Aside: (adj) a remark by a character in a play that is intended to be heard by the audience but unheard by the other characters in the play.dictionary with letter A

In my mind’s eye, comedy is much more efficient, powerful and funny when it’s delivered by people who know how to be serious.

A generation of wise-cracking clowns, who think that the only goal in achieving acceptance is to get people to giggle no matter how many breaches they may make in personal sensitivity, is not my idea of a night of theater.

Our generation is full of too many people who make asides.

If they were making “aside comments” just in an attempt to be clever, I could attribute it to the pursuit of mirth. But I feel that many aside comments are spoken because the speaker is afraid to talk to power.

It is amazing to me how politicians are bold when they’re hanging around their constituency or the “good ole boys club” and then, when their feet are held to the fire for the words they uttered, they immediately back-pedal and deny everything, including their birth mother.

I think you have to take three things into consideration when you speak words from your mouth:

  1. Do you believe it enough to stand by it?
  2. Can you say it in a way that at least has some potential for being constructive instead of just critical?
  3. Are you willing to be wrong and change your mind?

I know that comedians hide behind the mask of “just kidding,” but humor is much more effective when it is both funny and truthful.

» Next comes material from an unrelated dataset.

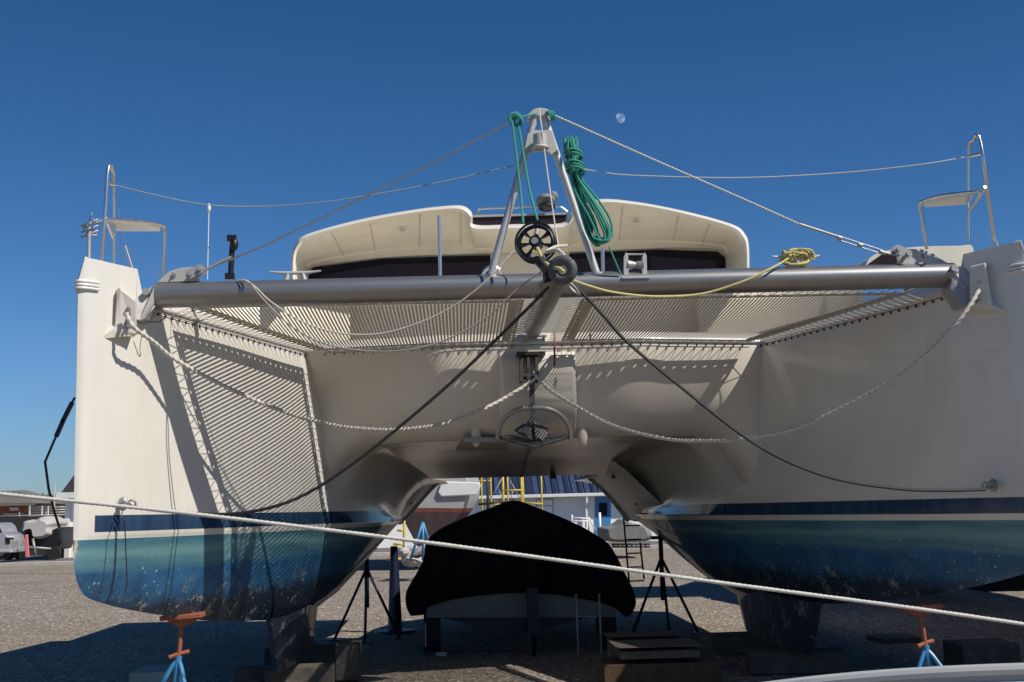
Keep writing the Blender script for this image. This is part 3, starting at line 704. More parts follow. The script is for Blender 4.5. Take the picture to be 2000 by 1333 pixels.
def vis(i, off=-.006):
    out = []
    for (pp, y) in ((Bp, 13.312), (mixp(Bp, Cp, .06), 13.42), (mixp(Bp, Cp, .35), 13.62), (mixp(Bp, Cp, .62), 13.80), (mixp(Bp, Cp, .78), 13.98)):
        k = int(i); f = i - k; out.append(P(lerp(pp[k][0], pp[k + 1][0], f), lerp(pp[k][1], pp[k + 1][1], f), y + off))
    return out
for i in (3.4, 4.2, 5.3, 7.0, 13.6, 14.9, 15.6):
    g = MB(); g.tube(vis(i), .0035, 5); g.build('panel_seam', M['border'], boat)
# cabin front wall with glazing
g = MB(); cw = row(Cp, 14.12); g.grid([cw, [Vector((v.x, 14.12, min(v.z, 3.0))) for v in cw]], smooth=False); g.build('cabin_front', M['cream'], boat)
def win(pp, y, m, nm='window', d=.03):
    gg = MB(); gg.prism([P(a, b, y) for a, b in pp], (0, d, 0)); return gg.build(nm, m, boat, bevel=.004)
wl_ = win([(600, 560), (602, 538), (612, 522), (745, 505), (850, 501), (958, 498), (958, 560)], 14.085, M['glass'])
wr_ = win([(1112, 560), (1112, 495), (1285, 487), (1402, 491), (1416, 503), (1428, 528), (1432, 560)], 14.085, M['glass'])
for par, pp in ((wl_, [(618, 560), (625, 538), (750, 516), (955, 511), (955, 560)]), (wr_, [(1270, 560), (1270, 500), (1400, 509), (1404, 560)]), (wr_, [(1118, 560), (1118, 506), (1262, 500), (1262, 560)])):
    gg = MB(); gg.prism([P(a, b, 14.075) for a, b in pp], (0, .008, 0)); gg.build('pane', M['glass2'], par)
win([(924, 443), (1102, 441), (1108, 418), (1104, 415), (924, 420)], 13.9, M['glass2'], 'skylight')
g = MB(); g.prism([P(x, y, 13.88) for x, y in ((922, 420), (1106, 415), (1106, 419), (922, 424))], (0, .2, 0)); g.build('skylight_frame', M['alu_grey'], boat)
g = MB(); g.tube(cr(px3([(928, 420, 13.8), (935, 411, 13.8), (950, 407, 13.8), (1080, 404, 13.8), (1096, 405, 13.8), (1108, 414, 13.8)]), 5), .012, 8); g.build('handrail', M['steel'], boat)
for c in ((786, 450), (1242, 433)):
    q = P(c[0], c[1], 13.55); g = MB(); g.ell(q, (.035, .02, .012), 12, 6); g.build('deck_lamp', M['alu_dull'], boat)
for a, b in (((860, 546), (857, 421)), ((1178, 546), (1177, 484))):
    g = MB(); g.tube([P(*a, 13.3), P(*b, 13.3)], .02, 12); g.build('visor_post', M['steel'], boat)
for xx in ((1436, 478), (1440, 492), (598, 520)):
    pass
g = MB(); g.ell(P(1066, 392, 13.9), (.11, .2, .07), 14, 8); g.ell(P(1080, 384, 13.9), (.06, .1, .06), 12, 6); g.build('folded_cover', M['tarp_gr'], boat)
g = MB(); g.ell(P(1068, 404, 13.7), (.10, .12, .05), 14, 8); g.build('instrument', M['black'], boat)
g = MB()
for c in ((962, 540, 13.0),): g.torus(P(*c), .10, .02, (0, 1, .4), 20, 8)
g.build('deck_vent', M['steel'], boat)
for s in (-1, 1):
    g = MB(); q = [(1.9, 13.75), (2.6, 13.6), (3.2, 13.3), (3.5, 13.0)]
    g.grid([[Vector((s * a, b, 3.25)) for a, b in q], [Vector((s * a, b + .06, 3.84)) for a, b in q], [Vector((s * a, b + .12, 3.93)) for a, b in q], [Vector((s * a, b + .6, 3.95)) for a, b in q], [Vector((s * a, 16, 3.6)) for a, b in q]])
    g.build('side_coaming', M['cream'], boat)
# ---- deck hardware
def cleat(cx, cy, y, w_, name='cleat', mt='alu'):
    c = P(cx, cy, y); t = thing(name, c, '', '') if False else None
    gg = MB(); h_ = w_ / 2
    gg.tube([c + Vector((-h_, 0, .0)), c + Vector((-h_ * .4, 0, -.012)), c + Vector((h_ * .4, 0, -.012)), c + Vector((h_, 0, .0))], [.006, .014, .014, .006], 10)
    for dx in (-.28, .28): gg.tube([c + Vector((dx * h_, 0, -.01)), c + Vector((dx * h_ * 1.3, 0, -.075))], [.014, .02], 10)
    gg.box(c + Vector((0, 0, -.08)), (w_ * .45, .06, .012)); return gg.build('cleat', M[mt], boat)
cleat(577, 530, 9.42, .38, mt='alu_dull'); cleat(1555, 500, 9.40, .36, mt='white')
# roller fairlead on the beam
g = MB(); c = P(1241, 543, 9.27); g.box(c, (.21, .06, .016)); 
for px in (1223, 1259): g.prism([P(px - 5, 545, 9.27), P(px + 5, 545, 9.27), P(px + 4, 500, 9.27), P(px, 492, 9.27), P(px - 4, 500, 9.27)], (0, .05, 0))
fl = g.build('roller_bracket', M['alu_dull'], boat, bevel=.002)
g = MB(); a, b = P(1226, 518, 9.3), P(1241, 518, 9.3); a2 = P(1256, 518, 9.3)
g.tube([a, b], [.042, .026], 16); g.tube([b, a2], [.026, .042], 16); g.tube([P(1224, 497, 9.3), P(1258, 497, 9.3)], .008, 8); g.build('roller', M['galv'], fl)
# black upright and short posts on deck
g = MB(); g.tube([P(450, 546, 9.9), P(453, 490, 9.9), P(455, 470, 9.9)], .022, 10); g.box(P(449, 540, 9.9), (.07, .05, .05)); g.box(P(453, 466, 9.9), (.07, .05, .05)); g.ell(P(458, 478, 9.88), (.03, .03, .05)); g.build('stanchion', M['black'], boat)
g = MB(); g.tube([P(405, 546, 9.5), P(408, 412, 9.5)], .004, 6); g.ell(P(408, 406, 9.5), (.015, .015, .035)); g.build('flag_staff', M['white'], boat)
for pts in ([(225, 370, 9.2), (236, 440, 9.5), (244, 480, 9.9)], [(244, 480, 9.9), (275, 505, 10), (312, 540, 10.2)], [(222, 468, 9.3), (240, 505, 9.6), (252, 528, 9.8)]):
    wire(pts, .003, M['wire'], 'guy_line', boat, n=6)
# bow eyes
for (px, py) in ((240, 984), (1940, 948)):
    s = -1 if px < 900 else 1
    # hull surface point
    y = 9.17; x = s * 3.19; z = P(px, py, y).z; c = P(px, py, y)
    g = MB(); g.ell(c, (.035, .018, .05), 14, 8); e_ = g.build('bow_eye', M['galv'], boat)
    g = MB(); g.torus(c + Vector((-s * .03, -.03, -.005)), .03, .008, (.2, .6, 1), 20, 8); g.torus(c + Vector((-s * .075, -.045, 0)), .025, .007, (0, 1, .4), 20, 8); g.build('shackle', M['galv'], e_)
# bracket shackles where the bridle starts
for (px, py) in ((250, 622), (1912, 572)):
    c = P(px, py, 9.12); g = MB()
    for dy in (0, .05): g.prism([P(px - 6, py - 32, 9.10 + dy), P(px + 4, py - 32, 9.10 + dy), P(px + 6, py + 20, 9.10 + dy), P(px - 5, py + 20, 9.10 + dy)], (0, .008, 0))
    for k in (-20, 2, 14): g.tube([P(px, py + k, 9.07), P(px, py + k, 9.19)], .011, 8)
    g.build('chain_plate', M['galv'], boat)
# anchor roller cheeks under the nacelle
g = MB()
for px in (1018, 1032, 1048): g.prism([P(px - 3, 690, 11.6), P(px + 3, 690, 11.6), P(px + 4, 745, 11.5), P(px - 2, 745, 11.5)], (0, .16, 0))
g.box(P(1036, 693, 11.7), (.26, .25, .03)); g.tube([P(1016, 735, 11.55), P(1052, 735, 11.55)], .03, 10)
g.build('anchor_roller', M['dark'], boat)
# furler drum
c = P(1047, 474, 8.95); g = MB(); axd = Vector((.28, 1, -.12)).normalized()
for off in (-.03, .03): g.torus(c + axd * off, .143, .009, axd, 40, 8)
g.torus(c, .122, .014, axd, 40, 8)
u = axd.orthogonal().normalized(); w_ = axd.cross(u)
for k in range(7):
    a = 2 * math.pi * k / 7 + .2; d = u * math.cos(a) + w_ * math.sin(a); d2 = u * math.cos(a + .28) + w_ * math.sin(a + .28)
    g.prism([c + d * .035 + axd * -.02, c + d * .125 + u * 0 + (axd.cross(d)) * .018 - axd * .02, c + d * .125 - (axd.cross(d)) * .018 - axd * .02], axd * .03)
g.tube([c - axd * .04, c + axd * .05], .045, 16)
fd = g.build('furling_drum', M['black'], boat)
g = MB(); g.tube([c - axd * .055, c - axd * .035], .025, 12); g.tube([c + Vector((0, -.04, .05)), c + Vector((.01, -.03, .09))], .018, 10); g.build('hub', M['fit'], fd)
g = MB(); g.tube([c + Vector((0, .02, -.12)), P(1070, 530, 8.75)], .03, 12); g.build('drum_stem', M['black'], boat)
# red tabs
for a, b in (((1083, 650), (1083, 715)), ((1153, 648), (1153, 662))):
    g = MB(); g.tube([P(*a, 11.55), P(*b, 11.55)], .009, 8); g.build('warning_streamer', M['red'], boat)

# =================================================================== ANCHOR (own thing, hangs under the nacelle)
an = thing('anchor', P(1042, 850, 11.6), 'galvanised plough anchor with a round roll bar hanging under the bridgedeck', 'anchor')
g = MB(); g.prism([P(1034, 740, 11.62), P(1044, 740, 11.62), P(1046, 870, 11.6), P(1036, 866, 11.6)], (0, .03, 0)); g.build('shank', M['galv_dark'], an)
g = MB(); pts = [P(972, 858, 11.62), P(975, 835, 11.6), P(990, 812, 11.55), P(1015, 799, 11.5), P(1042, 796, 11.5), P(1072, 799, 11.5), P(1096, 812, 11.55), P(1112, 835, 11.6), P(1115, 860, 11.62)]
g.tube(cr(pts, 6), .021, 12); g.build('roll_bar', M['galv'], an)
g = MB(); g.add([P(970, 852, 11.7), P(1042, 872, 11.35), P(1116, 850, 11.7), P(1042, 845, 11.95)], [(0, 1, 3), (1, 2, 3)])
g.tube([P(970, 853, 11.66), P(1042, 874, 11.35), P(1116, 852, 11.66)], .014, 8)
g.prism([P(1003, 840, 11.6), P(1036, 818, 11.6), P(1040, 860, 11.5), P(1022, 852, 11.5)], (0, .03, 0)); g.prism([P(1042, 822, 11.6), P(1072, 838, 11.6), P(1062, 862, 11.5), P(1046, 850, 11.5)], (0, .03, 0))
g.build('fluke', M['galv_dark'], an)

# =================================================================== ROPES
def rope(name, pts, r, m, label, cat='rope', twist=0, n=8, dep=.25, group=None, k=10):
    gg = MB(); q = cr(px3(pts), k)
    if twist: q = resample(q, max(.006, 1 / (twist * 3 * 4.0))); n = 12
    gg.tube(q, r, n, twist=twist, depth=dep); return tag(gg.build(name, M[m]), label, cat, group)
rope('mooring_rope', [(247, 612, 9.05), (262, 640, 9.02), (300, 668, 9.2), (345, 704, 9.4), (450, 760, 9.8), (560, 806, 10.2), (650, 830, 10.6), (720, 838, 10.8), (790, 838, 11), (870, 826, 11.2), (950, 796, 11.35), (1010, 763, 11.45), (1048, 738, 11.5)], .0145, 'rope_w', 'thick pale twisted bridle rope sagging from left bow to anchor roller', twist=6, dep=.26)
rope('mooring_rope', [(1046, 732, 11.5), (1075, 762, 11.35), (1130, 796, 11.2), (1200, 832, 11.0), (1300, 857, 10.7), (1380, 861, 10.5), (1450, 857, 10.2), (1560, 834, 9.9), (1700, 768, 9.5), (1800, 700, 9.2), (1860, 640, 9.05), (1895, 595, 9.02), (1912, 566, 9.05)], .0145, 'rope_w', 'thick pale twisted bridle rope sagging from right bow to anchor roller', twist=6, dep=.26)
for pts, nm in (([(1072, 560, 8.6), (1035, 598, 8.65), (960, 672, 8.75), (870, 757, 8.8), (770, 842, 8.85), (690, 905, 8.9), (610, 958, 8.95), (540, 988, 8.95), (460, 1003, 9.0), (380, 1003, 9.05), (300, 996, 9.08), (252, 988, 9.1)], 'left'),
                ([(1120, 556, 8.6), (1145, 580, 8.62), (1180, 618, 8.65), (1225, 668, 8.7), (1330, 756, 8.75), (1450, 850, 8.8), (1540, 902, 8.85), (1640, 937, 8.9), (1760, 955, 8.95), (1850, 958, 9.0), (1925, 956, 9.05)], 'right')):
    rope('cable', pts, .0115, 'hose', 'slack black sheathed wire sagging from the bowsprit tip to the %s bow eye' % nm, 'cable')
rope('control_line', [(462, 549, 9.3), (480, 548, 9.22), (500, 562, 9.2), (530, 590, 9.15), (590, 628, 9.1), (660, 650, 9.05), (740, 652, 9.0), (820, 630, 8.95), (890, 595, 8.9), (950, 548, 8.85), (1005, 488, 8.85)], .006, 'rope_w', 'upper of two thin pale lines looped under the crossbeam left of centre')
rope('control_line', [(470, 546, 9.3), (488, 552, 9.21), (510, 580, 9.15), (560, 630, 9.1), (620, 666, 9.05), (700, 684, 9.0), (790, 684, 8.9), (870, 664, 8.85), (950, 620, 8.8), (1010, 565, 8.75), (1058, 530, 8.7)], .006, 'rope_gr', 'lower of two thin pale lines looped under the crossbeam left of centre')
rope('yellow_rope', [(1050, 485, 8.78), (1062, 508, 8.6), (1078, 522, 8.45), (1092, 524, 8.38), (1102, 532, 8.34)], .013, 'rope_y', 'short thick yellow rope threaded from drum through bowsprit ring')
rope('yellow_line', [(1108, 543, 8.5), (1150, 558, 8.7), (1200, 571, 8.9), (1280, 579, 9.1), (1370, 574, 9.2), (1450, 550, 9.2), (1500, 527, 9.22), (1528, 512, 9.28), (1545, 500, 9.32)], .0085, 'rope_y', 'yellow line drooping over crossbeam from bowsprit to right cleat')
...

I do not judge those who tell jokes by how foul their language is. I know there are people who feel the minute any “blue talk” enters the performance, that everything said is tainted and evil. I don’t agree. I don’t mind a little “street lingo” if somebody is funny, telling the truth and trying to progress us as human beings in the right direction.

I don’t like asides.

I understand why they’re used in plays–so as to make the audience aware of an inside joke or twist in plot.

But in real life, they’re often cheap and show an unwillingness to be forthcoming.